Trump has recently proposed a 50% tariff on the European Union, triggering a noticeable plunge in both U.S. and European stock markets. Goolsbee openly warned that such high tariffs could ignite stagflation, something central banks are highly cautious of.
Meanwhile, despite continuous pressure from the President to lower interest rates, Federal Reserve Chairman Jerome Powell has maintained the Fed’s policy independence and emphasized that the Fed is legally prohibited from holding Bitcoin or any other crypto assets.
Currently, the total market cap of crypto is around $3.47 trillion, and the market is highly sensitive to interest rate decisions.
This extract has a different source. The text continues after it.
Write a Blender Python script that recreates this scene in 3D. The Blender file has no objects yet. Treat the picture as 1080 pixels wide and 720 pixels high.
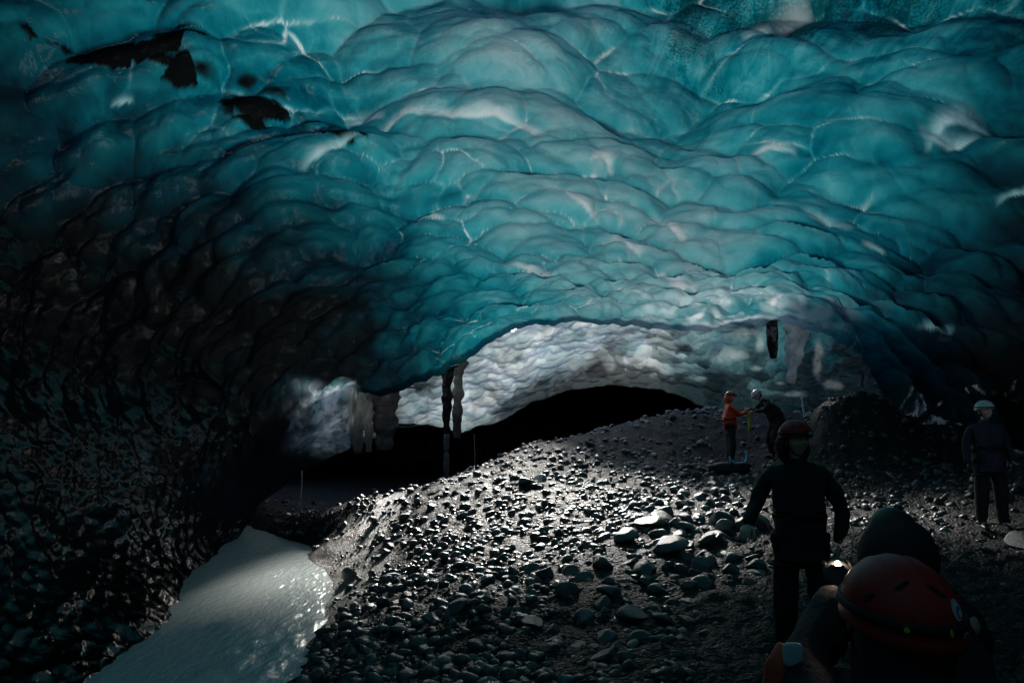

When the Fed last cut rates in December 2024, Bitcoin dropped by 5% in a single day. During periods of stable policy, capital tends to shift into low-risk assets like government bonds.
If rate cuts happen next year, capital may once again flow into the crypto market. However, if a tariff war escalates and causes a delay in rate cuts, short-term volatility may be unavoidable.
This is essentially a tug-of-war between economic fundamentals and political will. Goolsbee’s “10–16 month” window aligns with the 2026 U.S. election cycle, implying that upcoming policy decisions may also be strategically driven.
For ordinary investors, rather than guessing the timing of a rate cut, it’s smarter to focus on the Federal Reserve’s September meeting—many analysts believe it could be a key turning point.